There are two sides that I find myself on and sometimes one side weighs the most and sometimes the other does. This...conundrum of him...continually exists for me. Sometimes I even wonder if I conjure it myself and keep feeding it so that it will remain. Perhaps I do. I do know that in this regard, the questions I ask myself have only partial answers.

In other news I'm glad to report that the news that struck me as a surprise eight days ago doesn't bother me much at all any longer. If BiB ever decides to respond to me that might change, but for now things are as they were. Life goes on.

Grey is a different story. But then.....isn't he always?

Song: "The Way We Were" by Barbara Streisand. Lyrics here:
http://old.yoursonglyrics.com/the-way-we-were-barbra-streisand/

Tuesday, November 2, 2010

Oh My God...Here I Am...Once Again

Life sure can hand you some seismic twists. I was a fool to get lulled into the confidence of thinking that these sorts of things couldn't happen to me any longer. I was a fool to think I was immune to the effects.
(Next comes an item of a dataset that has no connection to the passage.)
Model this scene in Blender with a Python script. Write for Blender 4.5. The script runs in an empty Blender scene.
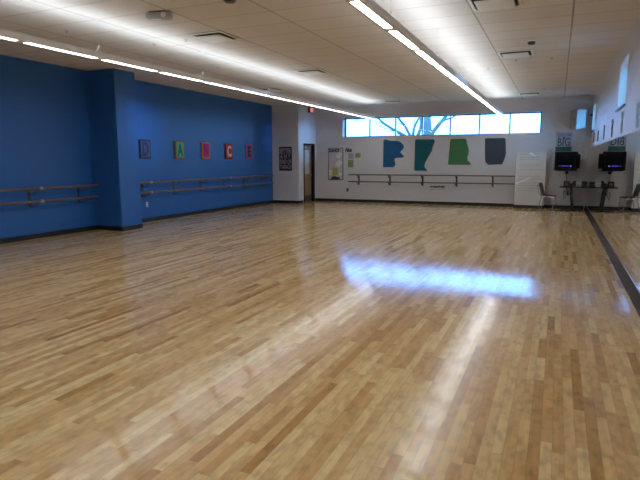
import bpy, bmesh, math, random
from mathutils import Vector, Matrix

random.seed(7)
S = bpy.context.scene
COL = S.collection
H, YB, XL, XR, YF = 3.48, 18.93, -9.5, 0.89, -3.2      # ceiling, back wall, left wall, mirror wall, wall behind the viewer
YA, XE = 17.4, -8.45                                   # alcove wall, entry wall
HC = 1.55                                              # height of the viewer's eye


# ------------------------------------------------------------------ helpers
def lin(r, g, b):
    f = lambda c: (c / 255) / 12.92 if c / 255 <= .04045 else ((c / 255 + .055) / 1.055) ** 2.4
    return (f(r), f(g), f(b), 1)


def link(o, parent=None):
    COL.objects.link(o)
    if parent:
        o.parent = parent
    return o


class MB:
    """Collects shapes and links them as one mesh object."""

    def __init__(self):
        self.bm = bmesh.new()

    def box(self, x0, x1, y0, y1, z0, z1, bevel=0):
        bm2 = bmesh.new()
        bmesh.ops.create_cube(bm2, size=1)
        for v in bm2.verts:
            v.co = Vector(((x0 + x1) / 2 + v.co.x * (x1 - x0), (y0 + y1) / 2 + v.co.y * (y1 - y0), (z0 + z1) / 2 + v.co.z * (z1 - z0)))
        if bevel:
            bmesh.ops.bevel(bm2, geom=bm2.edges[:], offset=bevel, segments=2, affect='EDGES', profile=.5)
        self._merge(bm2)
        return self

    def _merge(self, bm2, M=None):
        me = bpy.data.meshes.new('t')
        if M is not None:
            bm2.transform(M)
        bm2.to_mesh(me)
        bm2.free()
        self.bm.from_mesh(me)
        bpy.data.meshes.remove(me)

    def tube(self, pts, r, seg=10, caps=True):
        """round tube through points; r a number or one per point"""
        pts = [Vector(p) for p in pts]
        rs = r if isinstance(r, (list, tuple)) else [r] * len(pts)
        rings = []
        up = None
        for i, p in enumerate(pts):
            d = (pts[min(i + 1, len(pts) - 1)] - pts[max(i - 1, 0)]).normalized()
            if up is None:
                up = Vector((0, 0, 1)) if abs(d.z) < .9 else Vector((1, 0, 0))
            a = d.cross(up).normalized()
            b = a.cross(d).normalized()
            up = b
            rings.append([self.bm.verts.new(p + (a * math.cos(2 * math.pi * k / seg) + b * math.sin(2 * math.pi * k / seg)) * rs[i]) for k in range(seg)])
        for i in range(len(rings) - 1):
            for k in range(seg):
                self.bm.faces.new((rings[i][k], rings[i][(k + 1) % seg], rings[i + 1][(k + 1) % seg], rings[i + 1][k]))
        if caps:
            self.bm.faces.new(rings[0][::-1])
            self.bm.faces.new(rings[-1])
        return self

    def lathe(self, prof, c=(0, 0, 0), seg=20, axis='Z'):
        """prof: (radius, height) pairs"""
        rings = []
        for r, h in prof:
            ring = []
            for k in range(seg):
                a = 2 * math.pi * k / seg
                q = (max(r, 1e-4) * math.cos(a), max(r, 1e-4) * math.sin(a), h)
                if axis == 'Y':
                    q = (q[0], q[2], q[1])
                elif axis == 'X':
                    q = (q[2], q[0], q[1])
                ring.append(self.bm.verts.new(Vector(c) + Vector(q)))
            rings.append(ring)
        for i in range(len(rings) - 1):
            for k in range(seg):
                self.bm.faces.new((rings[i][k], rings[i][(k + 1) % seg], rings[i + 1][(k + 1) % seg], rings[i + 1][k]))
        self.bm.faces.new(rings[0][::-1])
        self.bm.faces.new(rings[-1])
        return self

    def prism(self, poly, fn, t):
        """poly of (a, b); fn(a, b, d) gives a point, d runs 0..t"""
        A = [self.bm.verts.new(fn(a, b, 0)) for a, b in poly]
        B = [self.bm.verts.new(fn(a, b, t)) for a, b in poly]
        n = len(poly)
        self.bm.faces.new(A)
        self.bm.faces.new(B[::-1])
        for i in range(n):
            self.bm.faces.new((A[i], B[i], B[(i + 1) % n], A[(i + 1) % n]))
        return self

    def rot(self, ang, axis='Z', c=(0, 0, 0)):
        bmesh.ops.rotate(self.bm, verts=self.bm.verts[:], cent=Vector(c), matrix=Matrix.Rotation(ang, 3, axis))
        return self

    def move(self, x, y, z):
        bmesh.ops.translate(self.bm, verts=self.bm.verts[:], vec=Vector((x, y, z)))
        return self

    def build(self, name, mat, parent=None, smooth=False):
        bmesh.ops.recalc_face_normals(self.bm, faces=self.bm.faces[:])
        me = bpy.data.meshes.new(name)
        self.bm.to_mesh(me)
        self.bm.free()
        me.materials.append(mat)
        if smooth:
            for p in me.polygons:
                p.use_smooth = True
            try:
                me.set_sharp_from_angle(angle=math.radians(40))
            except Exception:
                pass
        return link(bpy.data.objects.new(name, me), parent)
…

The last couple of years I've settled into a pretty consistent pattern. I get up, I go to work, I hang with friends, I may play some video games or watch some TV, I go to bed and get up and do it again. Life has been very simple, steadfast, and predictable. Men have been peripheral in my life and I've been happy with it that way. They come when I want them to and go when I need them to and -- unlike my younger years -- I haven't needed them to complete me, to define me, or to validate me. I have been alone, indeed, but only rarely lonely. The sense of peace and freedom springing from this has been a new-ish frontier I've been exploring with pleasure and I've (hopefully) absorbed many lessons about how to move through the remaining decades of my life.

I've wondered now and again during the last few years how I'd react if anything came along to disturb the surface water sense of familiar I've surrounded myself with. I wondered now and again if, like the proverbial drunk, I would forget everything I have learned, pitch far off the wagon, and fall right back into old ways and old patterns. I'd then assure myself that the time for me to allow myself the luxury of self-deception had passed with my divorce and my subsequent acceptance of both my physical limitations and the emotional consequences they play in my relationships. I'd tell myself that.

Then, yesterday, I got a note from the past -- from someone all but gone in my life. It seems that he is now doing what he should have done six years ago and he and his wife are splitting. The news hit me a bit stronger than I thought it would. I didn't expect to actually "feel" the impact of it like I did and there was a part of me that was very disappointed with myself for those feelings. I kept talking myself down from going onto ledges I didn't need to go. Yesterday was another one of those learning experiences.

Today I feel much more level. I've regained a bit of the equilibrium I lost in the aftermath of the news. I am not the same person I was six years ago and neither is he. He will move on and find the path he needs to be on and it won't be one that contains me, at least not in any sense other than in a (perhaps) different sort of friendship. I cannot give him any more now than I could then -- the difference being, now I'm aware of that. I really do accept myself more now. This, at least, is good.

I also learned not to be so cocky. There are still wagons I can fall off of. I suppose only time can be the final determinator.

P.S. = the man I mentioned in my last post, my co-worker that I went for coffee with? We've spent more time together both with others and by ourselves. He's a nice man and is pleasant to be around but I feel no desire to take the relationship any other place than it is. I think he deserves a moniker here so I will call him CB. This makes sense to me for reasons I won't bother to share here.